[start of SOURCE DATA]

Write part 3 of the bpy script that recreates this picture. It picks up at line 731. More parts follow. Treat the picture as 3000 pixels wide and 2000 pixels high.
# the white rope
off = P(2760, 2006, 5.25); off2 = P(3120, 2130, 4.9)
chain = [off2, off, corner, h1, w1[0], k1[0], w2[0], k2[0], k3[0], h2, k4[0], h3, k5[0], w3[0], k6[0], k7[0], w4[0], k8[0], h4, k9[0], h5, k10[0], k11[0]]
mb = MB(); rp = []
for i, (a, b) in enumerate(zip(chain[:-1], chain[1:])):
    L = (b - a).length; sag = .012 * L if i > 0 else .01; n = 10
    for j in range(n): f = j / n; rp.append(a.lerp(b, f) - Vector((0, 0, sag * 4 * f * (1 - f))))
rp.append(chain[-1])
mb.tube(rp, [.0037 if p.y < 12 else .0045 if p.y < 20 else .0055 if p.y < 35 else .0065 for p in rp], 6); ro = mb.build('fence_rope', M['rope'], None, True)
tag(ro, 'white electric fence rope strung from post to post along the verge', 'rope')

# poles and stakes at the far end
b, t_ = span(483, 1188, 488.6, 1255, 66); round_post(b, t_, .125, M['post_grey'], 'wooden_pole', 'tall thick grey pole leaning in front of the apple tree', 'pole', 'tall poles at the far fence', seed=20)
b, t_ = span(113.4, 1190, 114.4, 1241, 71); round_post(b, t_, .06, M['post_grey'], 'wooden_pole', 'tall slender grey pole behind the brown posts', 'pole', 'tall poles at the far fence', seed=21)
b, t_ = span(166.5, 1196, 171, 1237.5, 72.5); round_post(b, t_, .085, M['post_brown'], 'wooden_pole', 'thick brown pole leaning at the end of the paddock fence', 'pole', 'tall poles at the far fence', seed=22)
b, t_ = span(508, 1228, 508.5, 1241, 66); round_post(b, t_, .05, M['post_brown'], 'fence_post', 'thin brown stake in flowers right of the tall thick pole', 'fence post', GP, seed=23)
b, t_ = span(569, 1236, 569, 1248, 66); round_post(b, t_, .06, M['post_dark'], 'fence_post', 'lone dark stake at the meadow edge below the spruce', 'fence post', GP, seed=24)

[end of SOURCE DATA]

In the listing above, please print only the lines from the first one to the line where "tag(ro, 'white electric" appears, exactly as written, both of those lines included.

### TASK SOLUTION
Write part 3 of the bpy script that recreates this picture. It picks up at line 731. More parts follow. Treat the picture as 3000 pixels wide and 2000 pixels high.
# the white rope
off = P(2760, 2006, 5.25); off2 = P(3120, 2130, 4.9)
chain = [off2, off, corner, h1, w1[0], k1[0], w2[0], k2[0], k3[0], h2, k4[0], h3, k5[0], w3[0], k6[0], k7[0], w4[0], k8[0], h4, k9[0], h5, k10[0], k11[0]]
mb = MB(); rp = []
for i, (a, b) in enumerate(zip(chain[:-1], chain[1:])):
    L = (b - a).length; sag = .012 * L if i > 0 else .01; n = 10
    for j in range(n): f = j / n; rp.append(a.lerp(b, f) - Vector((0, 0, sag * 4 * f * (1 - f))))
rp.append(chain[-1])
mb.tube(rp, [.0037 if p.y < 12 else .0045 if p.y < 20 else .0055 if p.y < 35 else .0065 for p in rp], 6); ro = mb.build('fence_rope', M['rope'], None, True)
tag(ro, 'white electric fence rope strung from post to post along the verge', 'rope')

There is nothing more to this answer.